O PT ainda tem pessoas valiosas que, embora
sejam minoria, devem fazer um esforço para recuperar uma parte das bandeiras
que animaram o movimento popular entre 1977 e 1988. Devem unir-se aos partidos
de esquerda, que, mesmo pequenos, podem oferecer algo melhor que votos: ideias
e ações.
O governo cedeu a quase todas as pressões dos
mais infames representantes da direita. Foi incapaz de tentar (mesmo que
houvesse fracassado) a intervenção ao estado de São Paulo na invasão bárbara de
Pinheirinho, em S. J. Campos.
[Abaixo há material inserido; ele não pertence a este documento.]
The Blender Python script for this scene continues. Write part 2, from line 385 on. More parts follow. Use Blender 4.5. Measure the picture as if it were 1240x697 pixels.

Esta evicção produziu a mesma quantidade de
vítimas que o famigerado massacre de Soweto. Mas Soweto parou o mundo, enquanto
Pinheirinho só mereceu uma reação medrosa do governo.
Pensemos no que fez a direita em apenas oito
anos de governo (1994-2002), quando o desmonte inicial do estado e a sociedade
absorveu muita energia, mas mesmo assim teve tempo para repressão dos
petroleiros, uma das maiores do país, inclusive comparando com a ditadura.
Pensemos
o que eles poderão fazer se voltassem a governar. Ao espírito de depredação,
lucro, racismo e classismo soma-se agora o ressentimento… E o ressentimento é o
principal motor de reacionários e feitores.
Aliás, eles encontrarão a mesa servida: hoje, o Congresso
Brasileiro estuda os projetos mais obscurantistas, repressivos e irracionais da
história do país.
Observação
Em vários trechos deste escrito, uso a
palavra “fascista” porque ela é uma
aproximação bastante precisa e foi usada por porta-vozes do próprio MPL. Mas,
quero deixar claro que, num sentido mais científico, talvez o termo fascista seja algo até fraco para
aplicar à direita brasileira. Vou dar apenas um exemplo:
No Códice
Rocco (Código penal do fascismo), uma mulher maior de idade e consciente que
abortava voluntariamente era punida com prisão de um a quatro anos (artigo
547). (vide)
Na primeira versão (2006) do Estatuto do
Nascituro no Brasil se propunha (embora não tenha sido aprovada) uma
modificação ao CPB onde a pena fosse de dois a seis anos. (vide)
Nestes casos os fascistas italianos teriam
muito para aprender de nossa direita! Mas, na falta de uma palavra mais
expressiva, continuo usando “fascista”.